I appreciate Jonathan Rosenbaum’s review of In the Mood for Love and his general understanding of director Wong Kar-wai’s intentions in terms of its direction. At the same time, I believe that, owing to his unfamiliarity with the culture during this period [1962], some of the nuances so finely expressed in this movie may have eluded him. For example, the “neck brace” he describes is what is known as a Mandarin collar and is generally part of what constitutes a traditional Chinese dress. Called a qipao (formal dress) in Mandarin and a cheungsam (long dress) in Cantonese, starting from the 1930s, these “confining (though lovely) dresses” were what the women of that time and place wore when they wanted to be stylish.

As for describing this “brooding chamber piece about a love affair that never quite happens,” without giving too much away, permit me to add a few cultural hints that might help to better understand this piece:

(1) In traditional Chinese literature, the term “clouds and rain” is always a euphemism for sex. Considered more poetic, it also made it past the censors (yes, there were censors back then, too).
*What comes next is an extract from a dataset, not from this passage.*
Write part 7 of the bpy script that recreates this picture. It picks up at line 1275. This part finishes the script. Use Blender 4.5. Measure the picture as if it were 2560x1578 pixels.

(2) If a woman ever puts her head on a man’s shoulder (and especially if the man lets her), that too means sex. In fact, any type of physical contact whatsoever between two people (single or otherwise) back then was seen as incredibly intimate. Of course, thanks to modern-day influences, things are different these days, but until recently any PDA outside of the bedroom was not just frowned on, it was unheard of.

So yes, seen in this light, those “tentative hand gestures” are, in effect, a really Big Deal. Which may help to explain why the movie ends the way it does–but then I promised not to give anything away, so I won’t. Thank you.